>> START
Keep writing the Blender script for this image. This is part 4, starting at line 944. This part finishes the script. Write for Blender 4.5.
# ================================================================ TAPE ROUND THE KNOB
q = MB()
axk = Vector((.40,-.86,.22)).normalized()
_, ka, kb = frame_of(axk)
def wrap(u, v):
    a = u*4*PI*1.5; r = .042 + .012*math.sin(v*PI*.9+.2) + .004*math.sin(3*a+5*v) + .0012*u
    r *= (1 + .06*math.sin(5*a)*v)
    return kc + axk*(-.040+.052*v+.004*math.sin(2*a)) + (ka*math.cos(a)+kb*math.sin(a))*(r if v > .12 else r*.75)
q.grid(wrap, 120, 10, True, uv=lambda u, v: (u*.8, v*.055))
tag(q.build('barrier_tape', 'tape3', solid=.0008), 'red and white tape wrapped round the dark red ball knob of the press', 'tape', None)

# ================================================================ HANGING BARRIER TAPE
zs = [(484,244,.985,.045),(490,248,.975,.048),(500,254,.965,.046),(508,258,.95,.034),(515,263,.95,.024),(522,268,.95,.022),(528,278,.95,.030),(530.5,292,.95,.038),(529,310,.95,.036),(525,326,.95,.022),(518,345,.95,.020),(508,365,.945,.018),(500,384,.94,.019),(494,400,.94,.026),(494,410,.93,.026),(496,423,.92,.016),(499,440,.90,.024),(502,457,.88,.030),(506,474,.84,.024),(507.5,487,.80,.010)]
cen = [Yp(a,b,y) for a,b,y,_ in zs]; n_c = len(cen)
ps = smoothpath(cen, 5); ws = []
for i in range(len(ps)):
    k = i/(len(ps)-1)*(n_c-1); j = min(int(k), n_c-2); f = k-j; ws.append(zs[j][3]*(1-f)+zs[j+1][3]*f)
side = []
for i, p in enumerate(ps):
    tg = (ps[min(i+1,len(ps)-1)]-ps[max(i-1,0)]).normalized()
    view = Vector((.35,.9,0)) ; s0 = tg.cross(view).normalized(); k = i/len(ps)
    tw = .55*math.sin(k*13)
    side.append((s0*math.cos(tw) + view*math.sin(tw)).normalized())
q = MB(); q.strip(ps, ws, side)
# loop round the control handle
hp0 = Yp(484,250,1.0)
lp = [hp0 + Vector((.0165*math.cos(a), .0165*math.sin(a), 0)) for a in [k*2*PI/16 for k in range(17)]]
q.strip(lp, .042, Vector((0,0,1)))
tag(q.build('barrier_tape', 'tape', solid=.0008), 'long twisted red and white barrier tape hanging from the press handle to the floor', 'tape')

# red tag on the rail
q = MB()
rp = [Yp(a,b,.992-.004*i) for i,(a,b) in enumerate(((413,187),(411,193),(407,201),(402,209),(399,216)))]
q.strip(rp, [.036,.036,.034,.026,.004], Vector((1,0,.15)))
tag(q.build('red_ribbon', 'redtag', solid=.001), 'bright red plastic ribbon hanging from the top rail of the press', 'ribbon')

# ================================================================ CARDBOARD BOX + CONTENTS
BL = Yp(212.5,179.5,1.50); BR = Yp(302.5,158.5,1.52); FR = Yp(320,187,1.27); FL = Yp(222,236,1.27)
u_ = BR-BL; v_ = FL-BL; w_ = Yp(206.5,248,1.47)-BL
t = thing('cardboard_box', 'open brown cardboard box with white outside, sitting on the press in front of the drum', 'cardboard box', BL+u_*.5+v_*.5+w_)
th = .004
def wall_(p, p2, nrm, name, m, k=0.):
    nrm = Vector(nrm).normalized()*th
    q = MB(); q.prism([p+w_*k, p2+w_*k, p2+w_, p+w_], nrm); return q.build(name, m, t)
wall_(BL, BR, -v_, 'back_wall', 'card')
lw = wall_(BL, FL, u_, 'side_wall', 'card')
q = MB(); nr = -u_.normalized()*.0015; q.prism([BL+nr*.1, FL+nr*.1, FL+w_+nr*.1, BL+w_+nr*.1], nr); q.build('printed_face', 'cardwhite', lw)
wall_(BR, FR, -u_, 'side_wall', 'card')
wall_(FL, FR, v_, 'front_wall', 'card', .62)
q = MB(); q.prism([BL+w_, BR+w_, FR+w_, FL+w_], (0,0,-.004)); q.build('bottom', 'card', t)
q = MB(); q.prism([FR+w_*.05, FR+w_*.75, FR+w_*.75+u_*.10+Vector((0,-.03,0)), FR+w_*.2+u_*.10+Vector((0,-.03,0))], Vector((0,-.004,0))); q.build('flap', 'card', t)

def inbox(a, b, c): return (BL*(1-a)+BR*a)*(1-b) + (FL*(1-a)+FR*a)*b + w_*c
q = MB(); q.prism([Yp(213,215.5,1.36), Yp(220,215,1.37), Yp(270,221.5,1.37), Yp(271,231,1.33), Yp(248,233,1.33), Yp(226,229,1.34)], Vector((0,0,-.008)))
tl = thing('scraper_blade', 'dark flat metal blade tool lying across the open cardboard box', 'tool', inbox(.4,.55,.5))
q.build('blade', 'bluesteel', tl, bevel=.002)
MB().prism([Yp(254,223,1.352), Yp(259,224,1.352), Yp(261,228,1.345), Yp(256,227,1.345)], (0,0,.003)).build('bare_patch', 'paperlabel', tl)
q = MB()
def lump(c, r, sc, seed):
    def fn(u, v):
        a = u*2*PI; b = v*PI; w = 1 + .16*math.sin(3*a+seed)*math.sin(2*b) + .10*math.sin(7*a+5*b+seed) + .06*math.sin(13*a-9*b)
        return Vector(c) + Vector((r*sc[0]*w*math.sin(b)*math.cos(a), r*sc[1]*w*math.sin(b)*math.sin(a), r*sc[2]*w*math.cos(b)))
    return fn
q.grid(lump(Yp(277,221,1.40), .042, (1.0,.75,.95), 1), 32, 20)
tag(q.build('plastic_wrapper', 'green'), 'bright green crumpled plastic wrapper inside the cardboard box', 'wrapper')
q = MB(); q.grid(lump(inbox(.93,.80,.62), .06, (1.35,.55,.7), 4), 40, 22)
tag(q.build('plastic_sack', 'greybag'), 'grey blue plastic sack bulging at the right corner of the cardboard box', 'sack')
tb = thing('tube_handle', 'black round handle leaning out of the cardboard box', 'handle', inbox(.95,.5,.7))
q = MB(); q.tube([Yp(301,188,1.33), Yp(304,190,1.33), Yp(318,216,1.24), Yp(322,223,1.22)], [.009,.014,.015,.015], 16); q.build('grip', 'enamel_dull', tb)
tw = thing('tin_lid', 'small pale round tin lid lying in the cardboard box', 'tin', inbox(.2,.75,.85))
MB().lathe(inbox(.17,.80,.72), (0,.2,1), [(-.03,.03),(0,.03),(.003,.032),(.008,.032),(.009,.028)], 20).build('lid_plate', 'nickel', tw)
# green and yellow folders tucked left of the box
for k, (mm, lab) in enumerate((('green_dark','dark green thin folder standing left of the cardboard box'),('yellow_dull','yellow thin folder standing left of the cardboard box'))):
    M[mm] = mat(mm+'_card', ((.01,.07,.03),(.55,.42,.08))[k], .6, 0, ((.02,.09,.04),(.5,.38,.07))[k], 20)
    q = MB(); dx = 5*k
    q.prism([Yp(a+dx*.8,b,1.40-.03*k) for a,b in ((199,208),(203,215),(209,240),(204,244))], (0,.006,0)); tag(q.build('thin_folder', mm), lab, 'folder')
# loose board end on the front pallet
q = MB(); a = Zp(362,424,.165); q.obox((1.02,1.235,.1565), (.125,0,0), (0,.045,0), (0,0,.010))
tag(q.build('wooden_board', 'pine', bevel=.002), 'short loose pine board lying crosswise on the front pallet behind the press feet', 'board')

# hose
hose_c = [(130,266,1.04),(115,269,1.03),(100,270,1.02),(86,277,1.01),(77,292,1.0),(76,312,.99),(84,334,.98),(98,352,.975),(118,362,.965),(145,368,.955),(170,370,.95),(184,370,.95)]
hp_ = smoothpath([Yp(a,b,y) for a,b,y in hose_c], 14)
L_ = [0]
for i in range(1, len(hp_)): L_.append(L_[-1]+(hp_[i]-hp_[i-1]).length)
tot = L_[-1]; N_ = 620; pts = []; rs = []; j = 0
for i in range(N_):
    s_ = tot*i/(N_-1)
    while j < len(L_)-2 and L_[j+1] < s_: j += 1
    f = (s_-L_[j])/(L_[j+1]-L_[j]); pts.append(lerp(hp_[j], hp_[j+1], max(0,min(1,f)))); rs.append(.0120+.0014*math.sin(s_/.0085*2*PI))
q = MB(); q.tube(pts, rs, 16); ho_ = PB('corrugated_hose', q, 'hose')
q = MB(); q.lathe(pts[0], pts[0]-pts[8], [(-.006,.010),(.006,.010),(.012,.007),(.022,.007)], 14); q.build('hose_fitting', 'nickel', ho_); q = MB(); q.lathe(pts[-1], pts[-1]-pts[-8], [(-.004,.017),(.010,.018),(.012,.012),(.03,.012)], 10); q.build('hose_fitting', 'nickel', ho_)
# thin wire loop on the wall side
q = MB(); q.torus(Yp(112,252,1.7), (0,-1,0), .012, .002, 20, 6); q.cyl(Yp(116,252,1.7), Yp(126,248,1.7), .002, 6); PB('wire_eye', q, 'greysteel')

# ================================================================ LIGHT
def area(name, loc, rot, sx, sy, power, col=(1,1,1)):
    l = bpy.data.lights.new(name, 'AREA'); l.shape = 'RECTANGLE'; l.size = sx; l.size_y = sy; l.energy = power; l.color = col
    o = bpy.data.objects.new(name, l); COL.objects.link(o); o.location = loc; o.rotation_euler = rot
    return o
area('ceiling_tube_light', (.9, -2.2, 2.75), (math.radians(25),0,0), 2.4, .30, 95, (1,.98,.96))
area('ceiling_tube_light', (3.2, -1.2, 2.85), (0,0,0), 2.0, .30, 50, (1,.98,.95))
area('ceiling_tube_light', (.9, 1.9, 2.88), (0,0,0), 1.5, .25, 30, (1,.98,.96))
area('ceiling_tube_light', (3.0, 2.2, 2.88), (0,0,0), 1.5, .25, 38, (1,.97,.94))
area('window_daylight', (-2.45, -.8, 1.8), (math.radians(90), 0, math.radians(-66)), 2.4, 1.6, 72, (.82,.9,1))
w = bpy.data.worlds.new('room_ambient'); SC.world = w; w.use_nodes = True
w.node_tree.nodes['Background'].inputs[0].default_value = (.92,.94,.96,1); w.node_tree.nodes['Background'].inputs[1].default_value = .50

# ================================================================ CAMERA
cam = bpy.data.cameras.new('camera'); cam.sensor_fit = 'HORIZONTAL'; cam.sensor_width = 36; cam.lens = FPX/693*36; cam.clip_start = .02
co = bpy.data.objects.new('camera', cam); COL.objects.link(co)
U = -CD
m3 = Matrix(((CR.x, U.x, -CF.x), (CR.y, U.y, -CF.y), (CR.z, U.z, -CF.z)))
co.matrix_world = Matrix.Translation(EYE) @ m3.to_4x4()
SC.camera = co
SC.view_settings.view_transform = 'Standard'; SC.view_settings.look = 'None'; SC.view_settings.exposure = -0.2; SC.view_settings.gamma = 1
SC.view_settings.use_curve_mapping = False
>> END
>> START
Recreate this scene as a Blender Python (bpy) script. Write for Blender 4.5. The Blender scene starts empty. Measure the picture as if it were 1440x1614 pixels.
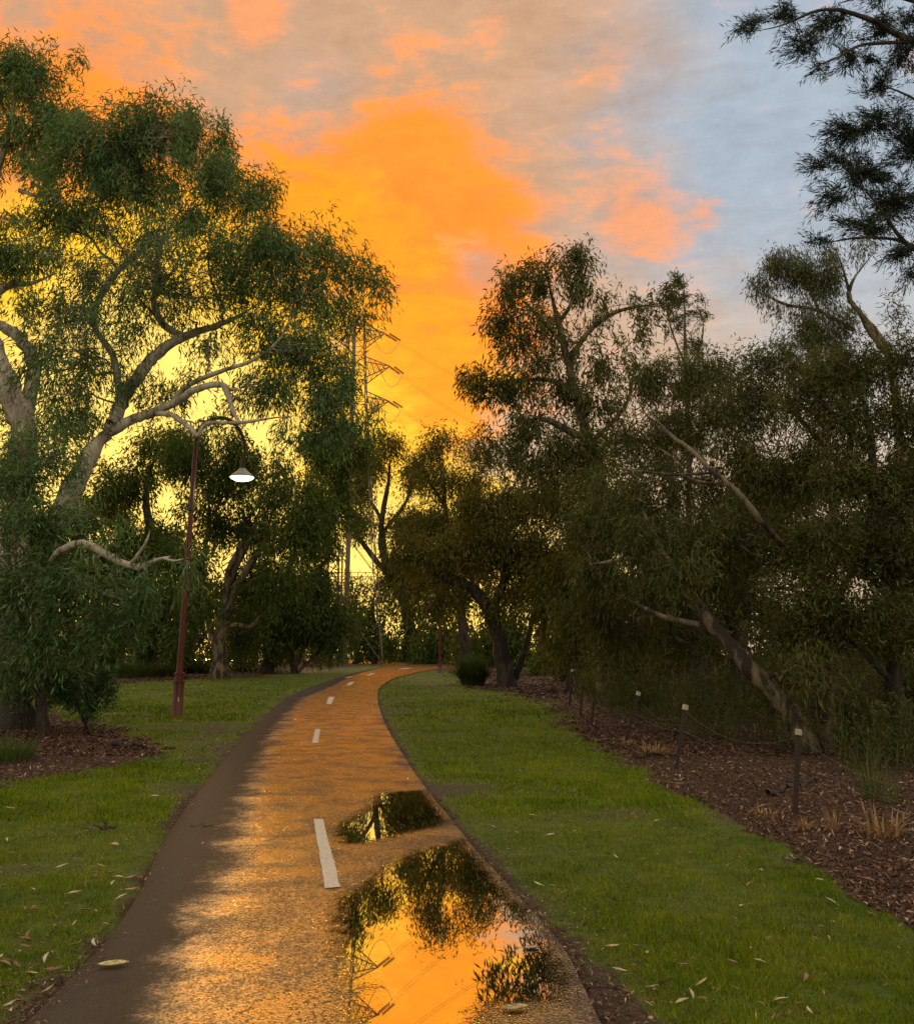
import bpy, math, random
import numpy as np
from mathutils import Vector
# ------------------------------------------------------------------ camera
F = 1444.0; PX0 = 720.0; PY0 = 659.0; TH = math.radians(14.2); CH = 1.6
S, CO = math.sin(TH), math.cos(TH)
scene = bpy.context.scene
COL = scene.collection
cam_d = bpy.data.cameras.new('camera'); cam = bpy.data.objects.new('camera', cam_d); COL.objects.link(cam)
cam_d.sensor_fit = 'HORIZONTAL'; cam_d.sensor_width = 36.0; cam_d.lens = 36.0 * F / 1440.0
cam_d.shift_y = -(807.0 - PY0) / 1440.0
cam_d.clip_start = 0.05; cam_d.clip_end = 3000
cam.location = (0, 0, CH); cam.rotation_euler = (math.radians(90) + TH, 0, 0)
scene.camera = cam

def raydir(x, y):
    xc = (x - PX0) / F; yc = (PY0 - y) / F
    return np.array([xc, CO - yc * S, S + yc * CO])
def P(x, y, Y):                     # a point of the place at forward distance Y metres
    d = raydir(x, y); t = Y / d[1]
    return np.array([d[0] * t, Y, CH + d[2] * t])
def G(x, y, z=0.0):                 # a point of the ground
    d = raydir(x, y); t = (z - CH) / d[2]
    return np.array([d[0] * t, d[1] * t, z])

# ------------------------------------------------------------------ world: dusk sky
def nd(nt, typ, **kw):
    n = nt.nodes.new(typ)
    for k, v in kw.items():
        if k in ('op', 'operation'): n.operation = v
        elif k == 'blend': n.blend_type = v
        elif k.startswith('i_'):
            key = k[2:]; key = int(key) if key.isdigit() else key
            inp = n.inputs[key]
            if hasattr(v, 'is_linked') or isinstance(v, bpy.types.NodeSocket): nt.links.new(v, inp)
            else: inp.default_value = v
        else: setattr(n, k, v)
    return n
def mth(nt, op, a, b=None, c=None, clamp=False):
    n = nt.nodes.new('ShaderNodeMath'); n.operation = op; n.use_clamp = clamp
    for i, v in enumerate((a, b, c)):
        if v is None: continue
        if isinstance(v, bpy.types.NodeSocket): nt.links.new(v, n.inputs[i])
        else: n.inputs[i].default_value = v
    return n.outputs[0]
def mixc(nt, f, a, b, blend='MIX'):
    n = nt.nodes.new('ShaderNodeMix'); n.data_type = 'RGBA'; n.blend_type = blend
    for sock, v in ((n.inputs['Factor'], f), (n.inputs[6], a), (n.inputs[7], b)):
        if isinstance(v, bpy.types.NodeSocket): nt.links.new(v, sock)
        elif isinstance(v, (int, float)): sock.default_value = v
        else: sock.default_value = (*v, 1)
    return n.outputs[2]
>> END
### [Exercise instructions]
Leaving out all pictures, set down exactly the lines of the material above, from the line with "Recreate this scene" to the line with "scene.camera = cam" inclusive, and no others.

### [Solved problem]
Recreate this scene as a Blender Python (bpy) script. Write for Blender 4.5. The Blender scene starts empty. Measure the picture as if it were 1440x1614 pixels.
import bpy, math, random
import numpy as np
from mathutils import Vector
# ------------------------------------------------------------------ camera
F = 1444.0; PX0 = 720.0; PY0 = 659.0; TH = math.radians(14.2); CH = 1.6
S, CO = math.sin(TH), math.cos(TH)
scene = bpy.context.scene
COL = scene.collection
cam_d = bpy.data.cameras.new('camera'); cam = bpy.data.objects.new('camera', cam_d); COL.objects.link(cam)
cam_d.sensor_fit = 'HORIZONTAL'; cam_d.sensor_width = 36.0; cam_d.lens = 36.0 * F / 1440.0
cam_d.shift_y = -(807.0 - PY0) / 1440.0
cam_d.clip_start = 0.05; cam_d.clip_end = 3000
cam.location = (0, 0, CH); cam.rotation_euler = (math.radians(90) + TH, 0, 0)
scene.camera = cam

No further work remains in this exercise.